Computing Three-Point Functions for Short Operators

TL;DR

This work computes three-point structure constants for short operators in planar $\mathcal{N}=4$ SYM at leading order in $1/\sqrt{\lambda}$ by mapping to flat-space IIB string theory. Using twisted primary conditions to select suitable vertex operators, the authors derive explicit results for all combinations of chiral and level-one massive primaries, including the Konishi operator, and find numerous cancellations that yield remarkably simple expressions. The three-chiral-primaries case reproduces the known supergravity result, while mixed configurations reveal exponential suppression with the non-chiral states’ charges, suggesting a strong role for integrability in organizing these correlators. The findings provide strong-coupling targets for three-point functions and point toward deeper connections between AdS/CFT, flat-space string amplitudes, and integrable structures in ${\cal N}=4$ SYM.

Abstract

We compute the three-point structure constants for short primary operators of N=4 super Yang-Mills theory to leading order in the inverse coupling by mapping the problem to a flat-space string theory calculation.
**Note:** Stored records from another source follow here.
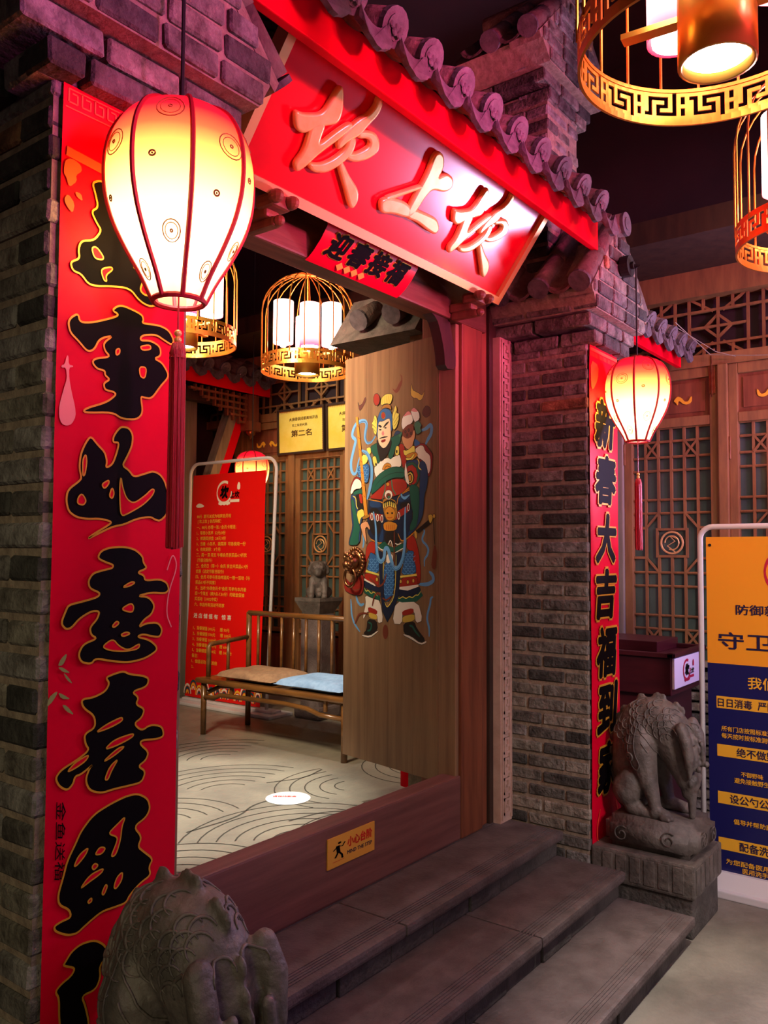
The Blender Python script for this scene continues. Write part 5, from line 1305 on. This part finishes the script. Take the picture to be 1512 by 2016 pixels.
# sheet faces -x; u runs right in the picture (towards -y)
def Pm2(u,v): yy=5.535-u*(.86)+.07*(1-v)*(1-u)-0*u+.04*(1-v)*u*-1+.08*(1-v)*u ; return Vector((xb-.02-.006*math.sin(v*9)-.004*math.sin(u*5),yy,.40+1.85*v))
sh=MB(); vs=[];fs=[]
for j in range(31):
    for i in range(9): vs.append(Pm2(i/8,j/30))
for j in range(30):
    for i in range(8): fs.append((j*9+i,j*9+i+1,(j+1)*9+i+1,(j+1)*9+i))
part('banner_sheet',sh.add(vs,fs),mBANR,MS,True)
def mline(mb,key,u,v,w,h,m=0):
    vs,fs,tw,th=TX[key]; mb.add(glyphs(key,lambda x,y:Pm2(u+x/tw*w,v+y/th*h)+Vector((-.003,0,0)),(-1,0,0)),fs,m)
cwid=.0385
for i in range(len(MENU)):
    mb=MB(); v=.803-i*.0247; mline(mb,('m',i),.085 if i not in (1,8) else .10,v,min(.88,TX[('m',i)][2]*cwid),.0165*TX[('m',i)][3]/.9); part('text_line',mb,mYEL,MS)
mb=MB(); mline(mb,'jin',.085,.355,.52,.022); part('text_line',mb,mCREAM,MS,label='cream heading line')
for i in range(len(MENU2)):
    mb=MB(); v=.302-i*.0247; mline(mb,('n',i),.09,v,TX[('n',i)][2]*cwid,.0165*TX[('n',i)][3]/.9); part('text_line',mb,mYEL,MS)
def logo(P,cx,cy,r,ring,ink,parent,Nn,asp=1):
    g=MB(); g.ribbon([(cx+r*asp*math.cos(a),cy+r*math.sin(a)) for a in [PI*.35+i*.25 for i in range(22)]],r*.26,P,.0015,Nn,closed=False)
    for i in range(7): g.flat([(cx+(-.6+i*.22)*r*asp+r*.16*asp*math.cos(a),cy-r*(1.02+.06*(i%2))+r*.14*math.sin(a)) for a in [k*PI/5 for k in range(10)]],P,.0016,Nn)
    part('logo_ring',g,ring,parent)
    t=MB()
    for key,x,y,h,w in (('kan',cx-.55*r*asp,cy-.6*r,1.25*r,1.2*r*asp),('shangkan',cx+.8*r*asp,cy-.55*r,.62*r,1.3*r*asp)):
        vs,fs,tw,th=TX[key]; t.add(glyphs(key,lambda a,b:P(x+a/tw*w,y+b/th*h)+Vector(Nn)*.003,Nn),fs)
    part('logo_lettering',t,ink,parent)
    part('logo_bar',MB().flat([(cx+.85*r*asp,cy-.95*r),(cx+2.1*r*asp,cy-.95*r),(cx+2.1*r*asp,cy-.68*r),(cx+.85*r*asp,cy-.68*r)],P,.002,Nn).flat(chaikin([(cx+1.75*r*asp,cy+.2*r),(cx+2.15*r*asp,cy+.2*r),(cx+2.15*r*asp,cy+.7*r),(cx+1.95*r*asp,cy+.95*r),(cx+1.75*r*asp,cy+.7*r)]),P,.002,Nn),ring,parent)
logo(Pm2,.46,.915,.047,mCREAM,mINK,MS,(-1,0,0),2.1)
cl=MB(); cl.flat(chaikin([(.06,.86),(.10,.872),(.15,.868),(.19,.858),(.15,.852),(.08,.852)]),Pm2,.002,(-1,0,0)); part('cloud_print',cl,mCREAM,MS)
mDTEAL=mat('teal print','#14505a',None,.5)
wv=MB()
for i in range(12):
    for k,rr in enumerate((.055,.036,.018)): wv.ribbon([(.04+i*.085+rr*.9*math.cos(a),.012+(i%2)*.02+rr*.75*math.sin(a)) for a in [q*PI/10 for q in range(11)]],.010,Pm2,.002+.0005*k,(-1,0,0),m=[0,1,2][(k+i)%3],closed=False)
part('wave_print',wv,[mCREAM,mDTEAL,mYEL],MS)
# hitching post with seated lion
PP=thing('stone_post',(4.85,4.31,.345),'grey stone post with flared cap behind the bench','post')
part('shaft',MB().bbox((4.75,4.21,.40),(4.95,4.41,1.14),.03),mSTEP,PP); part('foot',MB().bbox((4.72,4.18,.345),(4.98,4.44,.44),.02),mSTEP,PP)
c=MB(); z0,z1=1.13,1.235
c.add([(4.77,4.23,z0),(4.93,4.23,z0),(4.93,4.39,z0),(4.77,4.39,z0),(4.72,4.18,z1),(4.98,4.18,z1),(4.98,4.44,z1),(4.72,4.44,z1),(4.72,4.18,z1+.025),(4.98,4.18,z1+.025),(4.98,4.44,z1+.025),(4.72,4.44,z1+.025)],[(3,2,1,0),(8,9,10,11)]+[(a+i,a+(i+1)%4,a+4+(i+1)%4,a+4+i) for a in(0,4) for i in range(4)])
part('flared_cap',c,mSTONE,PP)
LN=thing('stone_lion',(4.85,4.31,1.259),'small seated dark stone lion on the grey post','statue')
o=bpy.data.objects.new('body',LIONM); COL.objects.link(o); o.parent=LN; o.rotation_euler=(0,0,-.9)
lb=MB().ball((4.78,4.24,1.285),.026,12,8); part('ball',lb,mSTONE,LN,True)
# plaques above the lattice doors
def plaque(ya,yb,za,zb,label,txt=True):
    T=thing('award_plaque',(5.40,(ya+yb)/2,za),label,'plaque')
    tl=.012; P=lambda u,v:Vector((5.33-tl*v+.06,yb+(ya-yb)*u,za+(zb-za)*v)); Nn=Vector((-1,0,-.27)).normalized()
    part('plaque_face',MB().prism([(0,0),(1,0),(1,1),(0,1)],P,-Nn*.012),mPLAQ,T)
    f=MB()
    for q in ([(-.03,-.05),(1.03,-.05),(1.03,0),(-.03,0)],[(-.03,1),(1.03,1),(1.03,1.05),(-.03,1.05)],[(-.03,0),(0,0),(0,1),(-.03,1)],[(1,0),(1.03,0),(1.03,1),(1,1)]): f.prism(q,lambda u,v:P(u,v)-Nn*.015,Nn*.03)
    part('plaque_frame',f,mDARKW,T)
    b=MB()
    for i in range(26):
        b.flat([(.01+i*.0385,.94),(.025+i*.0385,.94),(.02+i*.038,.99),(.012+i*.038,.99)],P,.001,Nn)
        if i<18: b.flat([(.965,.03+i*.053),(.99,.035+i*.053),(.99,.055+i*.053),(.965,.06+i*.053)],P,.001,Nn)
    part('fluted_border',b,mGOLDF,T)
    if txt:
        for key,u,v,w,h in (('p1',.24,.74,.64,.085),('p2',.30,.60,.34,.07),('p3',.28,.36,.46,.16)):
            vs,fs,tw,th=TX[key]; part('lettering',MB().add(glyphs(key,lambda x,y:P(u+x/tw*w,v+y/th*h)+Nn*.001,Nn),fs),mat('brown print','#5a3a14',None,.6),T)
plaque(4.745,5.275,2.50,2.87,'bright yellow framed award plaque above the courtyard lattice door, fully seen')
plaque(4.16,4.69,2.50,2.87,'yellow framed award plaque mostly hidden behind the painted door')
# timber work at the back of the courtyard
BT=thing('timber_brace',(4.9,5.5,.345),'grey and red timber posts with slanting brace under the courtyard eave','timber frame')
part('post',MB().bbox((4.50,5.85,.345),(4.62,5.97,3.1),.006),mWOOD,BT); part('post',MB().bbox((4.74,5.85,.345),(4.92,6.0,3.1),.006),mGREYWOOD,BT)
part('brace',MB().beam((4.86,5.6,2.25),(5.12,5.6,2.93),.09,.10,(0,1,0)),mGREYWOOD,BT,label='grey slanting brace'); part('brace',MB().beam((4.95,5.62,2.20),(5.22,5.62,2.90),.09,.10,(0,1,0)),mRED,BT,label='red slanting brace')
part('cross_beam',MB().bbox((2.6,5.62,2.92),(5.45,5.72,3.03),.006),mDARKW,BT)
HC=thing('hanging_column',(5.25,5.45,2.66),'short carved red hanging column below the courtyard eave','column')
part('shaft',MB().bbox((5.20,5.47,2.79),(5.32,5.57,3.03),.006),mWOOD,HC); part('collar',MB().bbox((5.185,5.455,2.70),(5.335,5.585,2.79),.012),mWOOD,HC); part('drop',MB().lathe([(.05,2.70),(.045,2.675),(.02,2.66),(.012,2.64),(.001,2.63)],(5.26,5.52,0),14),mBRONZE,HC,True)
FW=thing('fretwork_bracket',(4.95,5.5,2.8),'dark red stepped fretwork between eave and hanging column','fretwork')
f=MB()
for i,(xa,xb2,za) in enumerate(((4.55,5.2,2.985),(4.7,5.2,2.93),(4.85,5.2,2.875),(5.0,5.2,2.82),(5.1,5.2,2.765))): f.box((xa,5.498,za),(xb2,5.532,za+.018))
for i in range(9): x=4.6+i*.072; f.box((x,5.50,3.03-.055*(1+min(4,i*.6))),(x+.016,5.53,3.03))
part('fret_bars',f,mWOOD,FW,kind='stuff')
LWN=thing('lattice_window',(4.45,6.05,1.2),'warm lit yellow lattice window at the back of the courtyard','window')
part('lit_panes',MB().box((3.9,6.285,.8),(4.72,6.30,2.85)),lampmat('lit window','#e8b860',.55),LWN)
w_=MB()
for i in range(9): w_.box((3.9+i*.10,6.25,.8),(3.918+i*.10,6.285,2.85))
for i in range(15): w_.box((3.9,6.248,.8+i*.145),(4.72,6.2855,.818+i*.145))
part('window_bars',w_,mLAT,LWN)
part('carved_panel',MB().bbox((4.36,6.22,2.78),(4.5,6.25,3.0),.01),mGOLDF,LWN)
# ceiling spray head in the courtyard
SP=thing('ceiling_spotlight',(3.6,4.3,3.9),'small pale spotlight on the dark courtyard ceiling left of the birdcage','spotlight')
sp=Vector((3.79,4.5,3.58))
part('housing',MB().tube([sp+Vector((0,0,.03)),sp+Vector((0,0,-.03))],.035,14),mWHITE,SP,True); part('nozzle',MB().tube([sp+Vector((0,0,-.03)),sp+Vector((0,0,-.07))],.014,10),mWHITE,SP); part('arm',MB().tube([sp+Vector((0,0,.0)),sp+Vector((.08,-.05,.02)),sp+Vector((.1,-.06,.06))],.006,6).tube([sp+Vector((0,0,.03)),(sp.x,sp.y,5.0)],.008,6),mWHITE,SP)
rc=thing('red_canister',(3.75,2.66,.345),'red cylinder on the courtyard floor showing under the painted door','canister')
part('body',MB().lathe([(.001,.345),(.05,.345),(.05,.60),(.035,.65),(.016,.67),(.001,.67)],(3.75,2.66,0),18),mRED,rc,True); part('collar',MB().lathe([(.02,.665),(.02,.70),(.001,.70)],(3.75,2.66,0),12),mBLACK,rc)
# floor sticker
s=thing('floor_sticker',(3.16,3.0,.3455),'round white sticker on the courtyard floor','sticker')
Pk=lambda u,v:Vector((3.161+u,3.005+v,.3475))
part('disc',MB().flat(arcpts((0,0),.115,0,2*PI,28)[:-1],Pk),mWHT,s); t=MB(); text(t,'stk',(3.16,3.03,.3485),(.604,-.797,0),(.797,.604,0),w=.12,h=.025,align='C'); part('lettering',t,mREDT,s)
# ---------------------------------------------------------------- right side: lectern and notice stand
LC=thing('lectern',(4.68,1.66,0),'dark red wooden reception lectern with a white logo plate behind the right beast','lectern')
part('body',MB().bbox((4.46,1.50,.0),(4.90,1.90,.86),.006),mLECT,LC); part('top_box',MB().bbox((4.42,1.46,.86),(4.96,1.94,1.06),.006),mLECT,LC)
tp=MB().bbox((4.40,1.44,1.06),(4.98,1.475,1.085),.004).bbox((4.40,1.44,1.06),(4.43,1.96,1.085),.004).bbox((4.95,1.44,1.06),(4.98,1.96,1.085),.004); part('top_rim',tp,mLECT,LC)
part('back_ledge',MB().bbox((4.62,1.60,1.06),(4.98,1.96,1.12),.004),mLECT,LC)
part('logo_plate',MB().bbox((4.435,1.445,.895),(4.955,1.459,1.055),.003),mWHT,LC)
Pl=lambda u,v:Vector((4.435+u,1.4445,.895+v)); logo(Pl,.20,.085,.052,mREDP,mINK,LC,(0,-1,0),1.1)
NS=thing('notice_stand',(4.23,.9,0),'orange and navy health notice on a white tube frame stand at the right edge','sign')
nx=4.23; ya,yb=.60,1.212
part('base',MB().bbox((4.12,.50,0),(4.34,1.235,.035),.006).prism([(4.15,.035),(4.31,.035),(4.27,.10),(4.19,.10)],lambda u,v:Vector((u,.52,v)),(0,.70,0)),mWHITE,NS)
fp=[(nx,1.245,.035),(nx,1.245,1.68)]+[(nx,1.185+.06*math.cos(a*PI/12),1.68+.06*math.sin(a*PI/12)) for a in range(1,6)]+[(nx,1.185,1.74),(nx,.62,1.74)]+[(nx,.62-.06*math.sin(a*PI/12),1.68+.06*math.cos(a*PI/12)) for a in range(1,6)]+[(nx,.56,1.68),(nx,.56,.035)]
part('tube_frame',MB().tube(fp,.0135,12),mWHITE,NS,True)
Pn=lambda u,v:Vector((nx-.018,yb-u*(yb-ya),.10+v*1.59)); Nn_=(-1,0,0)
part('upper_board',MB().prism([(0,.616),(1,.616),(1,1),(0,1)],Pn,(.006,0,0)),mAMB,NS,label='amber upper half'); part('lower_board',MB().prism([(0,0),(1,0),(1,.616),(0,.616)],Pn,(.006,0,0)),mNAVY,NS,label='navy lower half')
for v in (.482,.338,.198,.062): part('heading_strip',MB().flat([(.065,v),(.93,v),(.93,v+.036),(.065,v+.036)],Pn,.001,Nn_),mYEL,NS)
def nl(i,u,v,w,h,m): 
    vs,fs,tw,th=TX[('b',i)]; part('text_line',MB().add(glyphs(('b',i),lambda x,y:Pn(u+x/tw*w,v+y/th*h)+Vector((-.0025,0,0)),(-1,0,0)),fs),m,NS)
nl(0,.22,.765,.42,.031,mNAVYT); nl(1,.085,.66,.82,.052,mNAVYT); nl(2,.30,.547,.43,.036,mYEL)
nl(3,.075,.4865,.56,.026,mNAVYT); nl(4,.10,.414,.50,.016,mYEL); nl(5,.10,.393,.46,.016,mYEL)
nl(6,.21,.343,.36,.026,mNAVYT); nl(7,.24,.286,.16,.015,mYEL); nl(8,.19,.265,.34,.016,mYEL)
nl(9,.155,.203,.50,.026,mNAVYT); nl(10,.18,.143,.42,.016,mYEL); nl(11,.22,.067,.36,.026,mNAVYT); nl(12,.12,.022,.64,.016,mYEL); nl(13,.24,.003,.28,.016,mYEL)
for u,v in ((.03,.975),(.97,.975),(.03,.03),(.97,.03)): part('eyelet',MB().tube([Pn(u,v)+Vector((-.004,0,0)),Pn(u,v)+Vector((.001,0,0))],.007,10),mBLACK,NS)
logo(Pn,.58,.895,.06,mREDP,mNAVYT,NS,Nn_,2.4)
# added housing, out of view, behind the violet flood, bracketed to the right wall
part('added_flood_housing',MB().bbox((5.13,.20,2.0),(5.26,.46,2.26),.015).tube([(5.24,.33,2.13),(5.5,.33,2.13)],.018,8),mBLACK,wr)
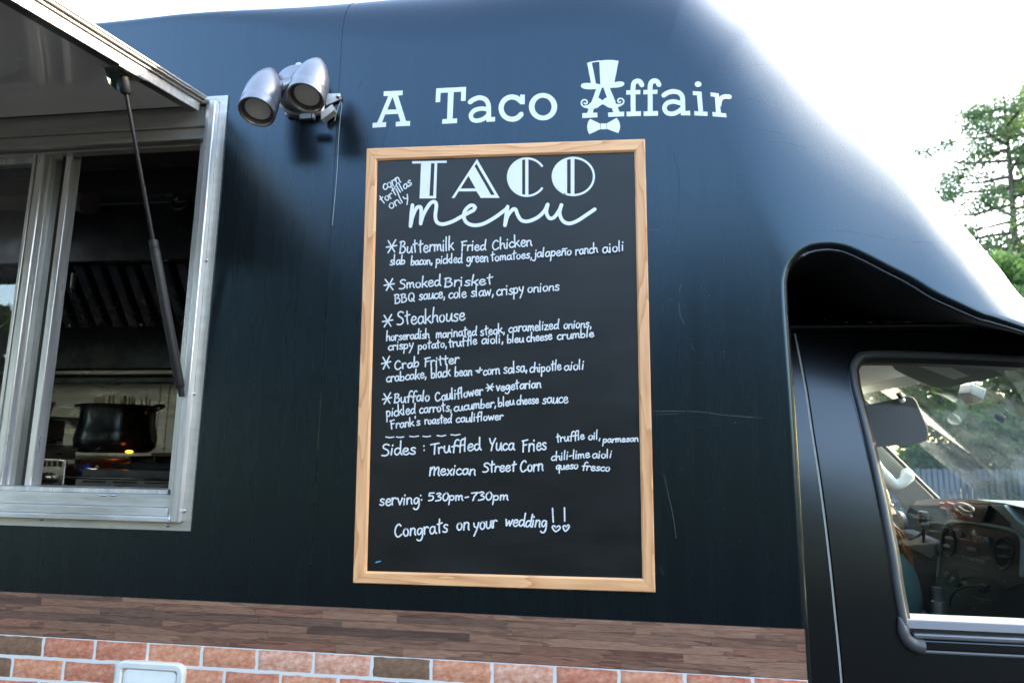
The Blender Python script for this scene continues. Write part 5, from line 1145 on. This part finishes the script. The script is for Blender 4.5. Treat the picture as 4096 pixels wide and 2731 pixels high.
box('trough_rail', -6.5, -.8, y_r-.03, y_r, zh(1300, y_r), zh(1255, y_r), steel, hood, .004)
box('trough_rail', -6.5, -.8, y_r-.005, y_r+.012, zh(1385, y_r), zh(1325, y_r), steel_dark, hood, .004)
# ceiling rail and grey duct above
cW = crop(0, 350, 2.352)
ra = at(*cW(1500, 740), .75); box('ceiling_rail', -6.5, -.5, .73, .79, ra[2]-.012, ra[2]+.012, steel_dark, truck, .003)
ra2 = at(*cW(1500, 800), .80); box('ceiling_rail', -6.5, -.5, .80, .84, ra2[2]-.05, ra2[2]+.03, mat('brown_panel', (.07, .05, .045), .5), truck)
du = empty('lamp_tube', at(*cW(700, 1050), .95), label='dull pinkish tube fixture hanging under the kitchen ceiling', cat='ceiling fixture')
tube_m = mat('dull_diffuser', (.30, .22, .20), .5)
MB().tube([at(*cW(-4000, 1060), .95), at(*cW(700, 1040), .95)], .052, 18).put('tube_body', tube_m, du)
c = smooth([at(*cW(*q), .95) for q in px('640,1030 760,1050 850,1090')], 4); MB().tube(c, [.052+.0*i for i in range(len(c))], 18).put('tube_end', tube_m, du)
pr = [at(*cW(*q), 1.02) for q in px('780,1040 1000,960 1200,950 1500,1000 1650,1010')]; MB().tube(smooth(pr, 4), .022, 10).put('pipe_run', steel_dark, truck)
c = at(*cW(1700, 1060), 1.05); MB().tube([c+.04*np.array((math.cos(a), 0, math.sin(a))) for a in np.linspace(0, 6.283, 21)], .010, 8, cap=False).put('pipe_loop', steel_dark, truck)
# cooker
cx0, cx1 = K(600, 900, 1.30)[0], K(1900, 900, 1.30)[0]
zt0 = zc(935, 1.22); ztop_ = zc(700, 1.75)
ck = empty('cooker', (-2.2, 1.7, .67), label='black range cooker with a slotted front rail under the stock pot', cat='cooker')
xk = K(672, 980, 1.20)[0]
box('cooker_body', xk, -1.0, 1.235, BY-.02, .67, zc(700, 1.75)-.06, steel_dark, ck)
zs0, zs1 = zc(1010, 1.20), zc(925, 1.20)
fr_ = box('front_rail', xk, -1.0, 1.20, 1.234, zs0-.3, zs1, steel, ck, .003)
for a, b in ((740, 950), (1015, 1228), (1298, 1515), (1600, 1800)):
    p, q = K(a, 950, 1.20), K(b, 950, 1.20); box('rail_slot', p[0], q[0], 1.1985, 1.202, zc(958, 1.20), zc(944, 1.20), MATS['deep_black'], fr_)
MB().prism([K(592, 905, 1.20), K(1900, 940, 1.20), K(1900, 832, 1.42), K(690, 828, 1.42)], (0, 0, -.012)).put('front_shelf', black_gloss, ck, .003)
zg_ = zc(690, 1.55)
box('hob', xk, -1.0, 1.42, BY-.03, zg_-.10, zg_-.045, MATS['deep_black'], ck)
for i in range(10):
    x = xk+.05+i*.125; box('grate_bar', x, x+.014, 1.45, BY-.06, zg_-.040, zg_-.012, black_rubber, ck, .002)
for yy in (1.5, 1.75, 2.0): box('grate_bar', xk+.02, -1.05, yy, yy+.014, zg_-.0445, zg_-.026, black_rubber, ck)
# pot
py = 1.72; pl, pr_ = K(800, 262, py), K(1350, 275, py); pc = (pl+pr_)/2; R = (pr_[0]-pl[0])/2
ztp = pc[2]; zbt = float(K(1060, 690, py)[2]); hgt = ztp-zbt
pot = MB().lathe((pc[0], py, zbt), (0, 0, 1), [(0, R*.86), (.004, R*.92), (hgt*.12, R*1.04), (hgt*.28, R*1.07), (hgt*.45, R*1.03), (hgt*.65, R*.97), (hgt*.9, R*.975), (hgt*.99, R*1.0), (hgt, R*1.03), (hgt*1.006, R*1.0), (hgt*.95, R*.95), (hgt*.3, R*.95), (hgt*.1, R*.8), (hgt*.1, 0)], 48).put('stock_pot', pot_m)
setp(pot, 'big bulging black stock pot full of skewers on the cooker', 'pot')
for s in (-1, 1):
    b = np.array((pc[0]+s*R*.97, py, zbt+hgt*.88))
    MB().tube(smooth([b+np.array((0, -.03, 0)), b+np.array((s*.05, -.035, .022)), b+np.array((s*.075, 0, .030)), b+np.array((s*.05, .035, .022)), b+np.array((0, .03, 0))], 4), .0075, 8).put('pot_handle', pot_m, pot)
    MB().ellipsoid(b+np.array((s*.006, -.03, -.004)), (.008, .008, .012)).put('handle_rivet', screw_m, pot)
sk = empty('skewers', (pc[0], py, ztp-.05), label='bundle of wooden skewers poking out of the stock pot', cat='skewers')
rs = np.random.RandomState(8)
for i in range(24):
    a = rs.uniform(-.82, .82); x = pc[0]+R*a; y = py+rs.uniform(-.10, .10)*math.sqrt(1-a*a); h = rs.uniform(.025, .058)
    MB().tube([(x, y, ztp-.10), (x+rs.normal()*.010, y, ztp+h)], .0042, 5).put('skewer', stick_m, sk)
p = K(1158, 682, 1.56); fl_ = MB().ellipsoid(p, (.021, .008, .0075), 12, 8).put('burner_flame', flame_m, ck)
# griddle with bevelled front, knob
gd = empty('griddle', (-2.9, 1.6, .67), label='stainless griddle to the left of the cooker', cat='griddle')
gx = K(580, 850, 1.22)[0]
box('griddle_body', -6.5, gx, 1.22, BY-.02, .67, zc(760, 1.22), steel, gd, .004)
MB().prism([K(200, 735, 1.22), K(525, 750, 1.22), K(570, 660, 1.36), K(200, 650, 1.36)], (0, 0, -.02)).put('griddle_bevel', steel, gd, .002)
MB().prism([K(528, 752, 1.22), K(675, 752, 1.24), K(680, 672, 1.38), K(572, 660, 1.36)], (0, 0, -.02)).put('griddle_bevel', steel, gd, .002)
MB().prism([K(300, 655, 1.40), K(700, 655, 1.40), K(660, 625, 1.9), K(300, 605, 1.9)], (0, 0, -.015)).put('griddle_plate', mat('griddle_iron', (.07, .035, .03), .3, .6), gd)
for i in range(6):
    a = K(285+i*48, 765, 1.218); b = K(285+i*48+22, 815, 1.218); box('griddle_vent', a[0], b[0], 1.2165, 1.2185, b[2], a[2], MATS['deep_black'], gd)
MB().lathe(K(410, 915, 1.215), (0, -1, 0), [(0, .026), (.018, .026), (.030, .025), (.045, .018), (.050, 0)], 28).put('griddle_knob', mat('chrome', (.6, .58, .55), .12, 1.), gd)
MB().lathe(K(330, 925, 1.215), (0, -1, 0), [(0, .020), (.02, .018), (.022, 0)], 20).put('griddle_knob', mat('dark_blue_knob', (.01, .02, .06), .3), gd)
# leaning sheet pan, small tin
bs = MB().prism([K(325, 610, 1.93), K(555, 618, 1.93), K(582, 405, 2.08), K(392, 385, 2.08)], (0, .006, 0)).put('sheet_pan', steel, None, .002)
setp(bs, 'shiny sheet pan leaning on the splashback left of the pot', 'pan')
t0 = K(395, 365, 1.95); tin = MB().lathe((t0[0]-.02, 1.95, t0[2]), (.05, 0, 1), [(0, .040), (.055, .052), (.060, .058), (.085, .060), (.088, .058)], 24).put('tin_bucket', mat('tin', (.36, .31, .27), .4, .6))
setp(tin, 'small dull tin on the shelf edge behind the window stile', 'tin')
box('tin_shelf', t0[0]-.5, t0[0]+.06, 1.88, 2.15, t0[2]-.012, t0[2]-.0005, steel_dark, truck)
bd = K(740, 842, 1.33); dn = np.array((.2, -1, .75)); 
dsk = MB().lathe(bd, dn, [(0, .034), (.005, .035), (.007, .030), (.008, 0)], 30).put('blue_lid', blue_m); setp(dsk, 'round blue enamel lid lying on the black shelf of the cooker', 'lid')
MB().lathe(bd+dn/np.linalg.norm(dn)*.008, dn, [(0, .008), (.006, .007), (.007, 0)], 12).put('lid_knob', screw_m, dsk)
MB().tube(smooth([K(*q, 1.30) for q in px('735,830 790,832 840,838 880,832 860,808 880,815 900,828')], 3), .0022, 6).put('wire_clip', screw_m, dsk)
# stuff on hob right of the pot
mb = box('trivet', *sorted((K(1380, 700, 1.5)[0], K(1560, 700, 1.5)[0])), 1.48, 1.60, zg_-.011, zg_+.004, mat('rusty_iron', (.12, .05, .02), .7), ck)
We check the validity of our procedure by comparing to known results for three chiral primaries. We then compute the three-point functions for any combination of chiral and non-chiral primaries, with the non-chiral primaries all dual to string states at the first massive level. Along the way we find many cancellations that leave us with simple expressions, suggesting that integrability is playing an important role.